A: I think that the church has done enormous harm over the years, and continues to do enormous harm to people in different ways. The institutional church does that. But that is separate and apart from my sense of connection to the Almighty, when I pray. And that is something that I think is part of the mission of being a Catholic is to expose those areas of injustice, and try to confront them, and I hope through this book I have advanced that in some small way.

Q: What is your hope that readers will take away from this?
A: I hope that they'll feel like they're not alone...I hope that people will feel that there are a lot of others out there who are grappling with the same issues: Should I raise my children Catholic? What does that mean? Am I a good Catholic? What does it mean to be a good Catholic today? If I'm not following the way I was taught as a child, or that my parents approached the religion, does that mean that I'm somehow missing something, or that I'm bad? And I hope also that others might feel a sense that the essence, the goodness of Catholicism, of that relationship with God, of that sense of love, can be embraced without embracing the parts of the institutional church which are anathema to your values, to one's values.

Q: You work in the human rights world, you live in the Democratic political orbit, do you find that you have to defend being Catholic?
A: Sometimes, yes. I mean, people aren't openly aggressive about it, but there is, yes, skepticism, and sort of, sometimes a look of confusion.

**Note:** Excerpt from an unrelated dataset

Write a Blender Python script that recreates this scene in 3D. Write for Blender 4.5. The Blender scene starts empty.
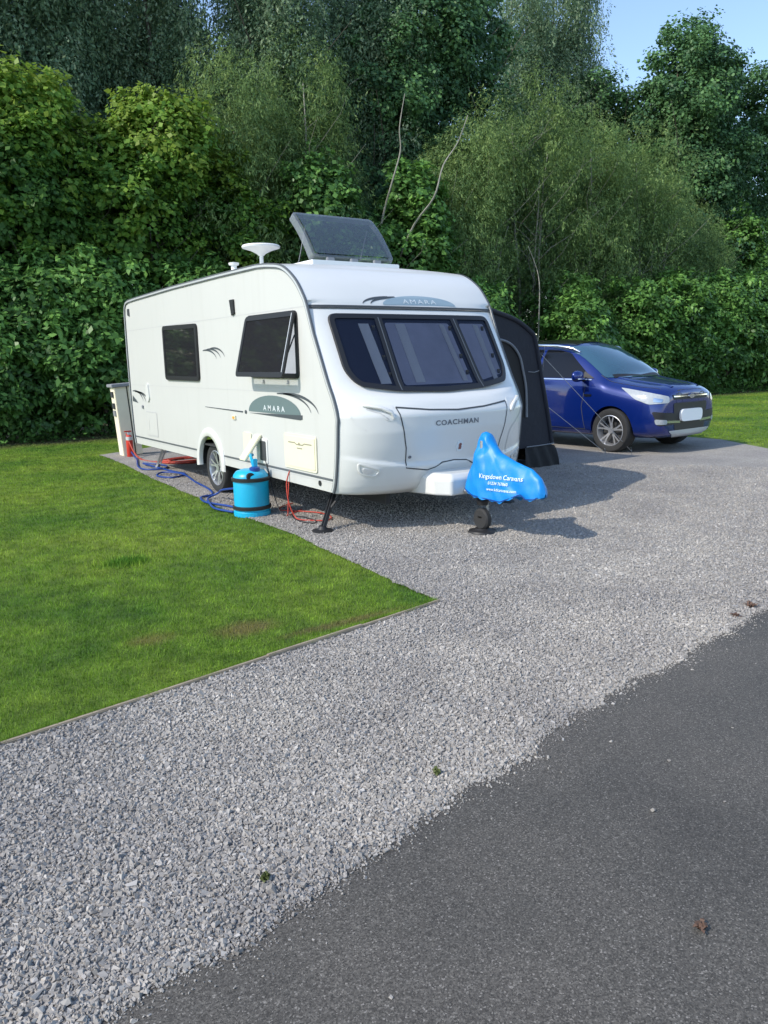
import bpy, bmesh, math, random
import numpy as np
from mathutils import Vector, Matrix
from mathutils.bvhtree import BVHTree
R = math.radians
sc = bpy.context.scene
col = sc.collection

# ------------------------------------------------------------------ camera
cam_d = bpy.data.cameras.new('camera'); cam = bpy.data.objects.new('camera', cam_d); col.objects.link(cam)
sc.camera = cam
CAM = Vector((-3.603, -6.041, 1.601))
rt = Vector((0.82498017, -0.5648057, -0.02005568)); up = Vector((0.12552953, 0.14852288, 0.98090942)); fw = Vector((0.55104451, 0.8117484, -0.19342823))
mw = Matrix.Identity(4)
for i in range(3):
    mw[i][0] = rt[i]; mw[i][1] = up[i]; mw[i][2] = -fw[i]; mw[i][3] = CAM[i]
cam.matrix_world = mw
cam_d.sensor_fit = 'VERTICAL'; cam_d.sensor_height = 36.0; cam_d.lens = 773.07 / 1024 * 36
cam_d.clip_start = .05; cam_d.clip_end = 2000
sc.render.resolution_x = 768; sc.render.resolution_y = 1024

# ------------------------------------------------------------------ light
SUN = Vector((-.150, .012, .128)).normalized()            # direction towards the sun
el = math.asin(SUN.z); az = math.atan2(SUN.x, SUN.y) % (2 * math.pi)
w = bpy.data.worlds.new('World'); sc.world = w; w.use_nodes = True
nt = w.node_tree
sky = nt.nodes.new('ShaderNodeTexSky'); sky.sky_type = 'NISHITA'; sky.sun_disc = False
sky.sun_elevation = el; sky.sun_rotation = az; sky.air_density = 1.0; sky.dust_density = .5; sky.ozone_density = 1.5
nt.links.new(sky.outputs[0], nt.nodes['Background'].inputs[0]); nt.nodes['Background'].inputs[1].default_value = .15
sd = bpy.data.lights.new('sun', 'SUN'); sd.energy = 2.35; sd.angle = R(.55); sd.color = (1, .94, .83)
sun = bpy.data.objects.new('sun', sd); col.objects.link(sun)
sun.rotation_euler = SUN.to_track_quat('Z', 'Y').to_euler()
sc.view_settings.view_transform = 'Standard'; sc.view_settings.look = 'None'
sc.view_settings.exposure = .90; sc.view_settings.gamma = 1; sc.view_settings.use_curve_mapping = False

# ------------------------------------------------------------------ materials
def mat(name, c, rough=.5, metal=0., coat=0., spec=.5, noise=None, bump=None, alpha=1.):
    m = bpy.data.materials.new(name); m.use_nodes = True
    n = m.node_tree.nodes; b = n['Principled BSDF']; L = m.node_tree.links
    b.inputs['Base Color'].default_value = (*c, 1); b.inputs['Roughness'].default_value = rough
    b.inputs['Metallic'].default_value = metal; b.inputs['Coat Weight'].default_value = coat
    b.inputs['Coat Roughness'].default_value = .04
    b.inputs['Specular IOR Level'].default_value = spec
    tc = n.new('ShaderNodeTexCoord')
    if noise:                                   # (scale, amount) wear and dirt in the colour itself
        t = n.new('ShaderNodeTexNoise'); t.inputs['Scale'].default_value = noise[0]; t.inputs['Detail'].default_value = 6
        L.new(tc.outputs['Object'], t.inputs['Vector'])
        mx = n.new('ShaderNodeMix'); mx.data_type = 'RGBA'
        k = noise[1]
        mx.inputs['A'].default_value = tuple(max(0, v * (1 - k)) for v in c) + (1,)
        mx.inputs['B'].default_value = tuple(min(1, v * (1 + k)) for v in c) + (1,)
        L.new(t.outputs['Fac'], mx.inputs['Factor']); L.new(mx.outputs['Result'], b.inputs['Base Color'])
    if bump:                                    # (scale, strength, distance)
        t = n.new('ShaderNodeTexNoise'); t.inputs['Scale'].default_value = bump[0]; t.inputs['Detail'].default_value = 4
        L.new(tc.outputs['Object'], t.inputs['Vector'])
        bp = n.new('ShaderNodeBump'); bp.inputs['Strength'].default_value = bump[1]; bp.inputs['Distance'].default_value = bump[2]
        L.new(t.outputs['Fac'], bp.inputs['Height']); L.new(bp.outputs['Normal'], b.inputs['Normal'])
    return m

def tinted(name, c, opacity, rough=.04):
    m = bpy.data.materials.new(name); m.use_nodes = True
    n = m.node_tree.nodes; L = m.node_tree.links; b = n['Principled BSDF']
    b.inputs['Base Color'].default_value = (*c, 1); b.inputs['Roughness'].default_value = rough
    tr = n.new('ShaderNodeBsdfTransparent'); tr.inputs[0].default_value = (.86, .88, .90, 1)
    mx = n.new('ShaderNodeMixShader'); lw = n.new('ShaderNodeLayerWeight'); lw.inputs[0].default_value = .12
    mr = n.new('ShaderNodeMapRange'); mr.inputs[3].default_value = opacity; mr.inputs[4].default_value = 1
    L.new(lw.outputs['Fresnel'], mr.inputs[0]); L.new(mr.outputs[0], mx.inputs[0])
    L.new(tr.outputs[0], mx.inputs[1]); L.new(b.outputs[0], mx.inputs[2])
    L.new(mx.outputs[0], n['Material Output'].inputs[0])
    return m

def ramp(n, stops):
    r = n.new('ShaderNodeValToRGB'); e = r.color_ramp.elements
    e[0].position = stops[0][0]; e[0].color = (*stops[0][1], 1)
    e[1].position = stops[-1][0]; e[1].color = (*stops[-1][1], 1)
    for p, c in stops[1:-1]:
        x = e.new(p); x.color = (*c, 1)
    return r

M = {}
M['white'] = mat('white_gelcoat', (.68, .68, .66), .28, coat=.3, noise=(2.2, .03))
M['side'] = mat('white_side_panel', (.545, .545, .525), .38, noise=(1.3, .035), bump=(60, .05, .002))
def streaks(m, amt):
    n = m.node_tree.nodes; L = m.node_tree.links; b = n['Principled BSDF']; tc = n.new('ShaderNodeTexCoord')
    mp = n.new('ShaderNodeMapping'); mp.inputs['Scale'].default_value = (3, 7, .45); L.new(tc.outputs['Object'], mp.inputs['Vector'])
    t = n.new('ShaderNodeTexNoise'); t.inputs['Scale'].default_value = 1.6; t.inputs['Detail'].default_value = 5; L.new(mp.outputs[0], t.inputs['Vector'])
    sp = n.new('ShaderNodeSeparateXYZ'); L.new(tc.outputs['Object'], sp.inputs[0])
    lo = n.new('ShaderNodeMapRange'); lo.inputs[1].default_value = .95; lo.inputs[2].default_value = .38; lo.inputs[3].default_value = 0; lo.inputs[4].default_value = .22; L.new(sp.outputs['Z'], lo.inputs[0])
    r = n.new('ShaderNodeMapRange'); r.inputs[1].default_value = .55; r.inputs[2].default_value = .85; r.inputs[3].default_value = 0; r.inputs[4].default_value = amt; L.new(t.outputs['Fac'], r.inputs[0])
    ml = n.new('ShaderNodeMath'); ml.operation = 'MULTIPLY'; L.new(lo.outputs[0], ml.inputs[0]); L.new(t.outputs['Fac'], ml.inputs[1])
    ad = n.new('ShaderNodeMath'); ad.operation = 'ADD'; L.new(r.outputs[0], ad.inputs[0]); L.new(ml.outputs[0], ad.inputs[1])
    mx = n.new('ShaderNodeMix'); mx.data_type = 'RGBA'; src = b.inputs['Base Color'].links[0].from_socket
    L.new(ad.outputs[0], mx.inputs['Factor']); L.new(src, mx.inputs['A']); mx.inputs['B'].default_value = (.30, .29, .24, 1); L.new(mx.outputs['Result'], b.inputs['Base Color'])
streaks(M['side'], .11); streaks(M['white'], .05)
M['cream'] = mat('aged_cream_plastic', (.72, .69, .52), .45, noise=(6, .05))
M['cream_dark'] = mat('cream_groove', (.30, .28, .2), .6)
M['seam'] = mat('dark_seam', (.05, .055, .06), .6)
M['rail_dark'] = mat('rail_insert', (.10, .11, .12), .45)
M['rail_light'] = mat('rail_aluminium', (.62, .63, .64), .35, metal=.4)
M['rubber'] = mat('black_rubber', (.012, .012, .014), .5)
M['black'] = mat('black_plastic', (.014, .014, .016), .55)
M['tyre'] = mat('tyre_rubber', (.022, .022, .023), .75, bump=(40, .3, .004))
M['under'] = mat('chassis_underside', (.03, .03, .032), .9)
M['galv'] = mat('galvanised_steel', (.42, .43, .44), .45, metal=.8, noise=(25, .2))
M['alloy'] = mat('alloy_silver', (.62, .63, .66), .3, metal=.75)
M['teal'] = mat('teal_grey_vinyl', (.12, .17, .175), .5)
M['teal_pale'] = mat('pale_blue_grey_vinyl', (.27, .36, .42), .5)
M['vinyl_dark'] = mat('dark_grey_vinyl', (.06, .07, .08), .5)
M['letter_pale'] = mat('pale_lettering', (.65, .70, .72), .5)
M['letter_grey'] = mat('grey_lettering', (.13, .14, .16), .4)
M['glass_front'] = tinted('blue_tinted_acrylic', (.02, .028, .055), .24)
M['glass_side'] = tinted('smoky_acrylic', (.02, .02, .024), .25)
M['glass_lid'] = tinted('smoky_rooflight', (.09, .12, .155), .60, .22)
M['lid_edge'] = tinted('frosted_edge', (.30, .33, .36), .45, .3)
M['blind'] = mat('blind_fabric', (.36, .34, .42), .8, noise=(3, .4))
M['blind_dark'] = mat('dark_interior', (.02, .024, .05), .9)
M['curtain'] = mat('curtain_cloth', (.6, .58, .6), .85)
M['amber'] = mat('amber_lens', (.75, .35, .05), .3)
M['red'] = mat('red_paint', (.55, .035, .02), .4, noise=(10, .2))
M['red_cable'] = mat('red_cable', (.45, .05, .03), .5)
M['orange'] = mat('orange_cable', (.40, .05, .03), .5)
M['hose'] = mat('blue_hose', (.008, .045, .24), .4)
M['aqua'] = mat('bright_blue_plastic', (.01, .38, .62), .35, noise=(8, .08))
M['cover'] = mat('blue_vinyl_cover', (.001, .205, .58), .45, noise=(6, .10), bump=(11, .15, .02))
M['white_print'] = mat('white_print', (.75, .8, .85), .5)
M['awning'] = mat('charcoal_fabric', (.016, .018, .028), .8, noise=(7, .2), bump=(9, .4, .02))
M['awning_black'] = mat('black_skirt_fabric', (.012, .013, .016), .8, bump=(12, .5, .03))
M['awning_window'] = mat('dark_awning_window', (.004, .004, .006), .7)
M['piping'] = mat('pale_piping', (.22, .23, .25), .6)
M['rope'] = mat('pale_rope', (.45, .43, .42), .8)
M['car_blue'] = mat('metallic_blue_paint', (.002, .017, .155), .26, metal=.3, coat=1.0)
M['car_glass'] = mat('car_window_glass', (.006, .007, .01), .03, spec=.35)
M['screen'] = mat('windscreen_glass', (.03, .085, .13), .05, spec=1.0, coat=1)
M['chrome'] = mat('chrome', (.75, .76, .78), .15, metal=1)
M['lamp'] = mat('headlight_lens', (.38, .41, .43), .12, spec=.8, noise=(22, .3))
M['plate'] = mat('white_plate', (.9, .9, .9), .5)
M['skid'] = mat('silver_plastic', (.45, .46, .48), .4, metal=.3)
M['capgrey'] = mat('grey_post_cap', (.25, .26, .28), .6)
M['post'] = mat('painted_post_timber', (.80, .74, .58), .6, noise=(4, .12))
M['board'] = mat('weathered_timber', (.30, .245, .18), .85, noise=(9, .4))
M['bark'] = mat('bark', (.11, .095, .075), .9, noise=(6, .4), bump=(12, .6, .03))
M['bark_pale'] = mat('pale_bark', (.25, .24, .205), .85, noise=(6, .4))
M['dish'] = mat('white_dome_plastic', (.78, .79, .78), .35)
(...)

Q: How do you think being a Kennedy affects your relationship to the Catholic Church?
A: Traditionally there was a very strong one, I think, in my grandparents era, and in my parents. I don't have a particular relationship with the hierarchy of the church. I have wonderfully important relationships with people who are at different stages of that hierarchy -- some higher and some lower, but it's not an institutional relationship. But I'm also not in political office, so it's just a little bit different.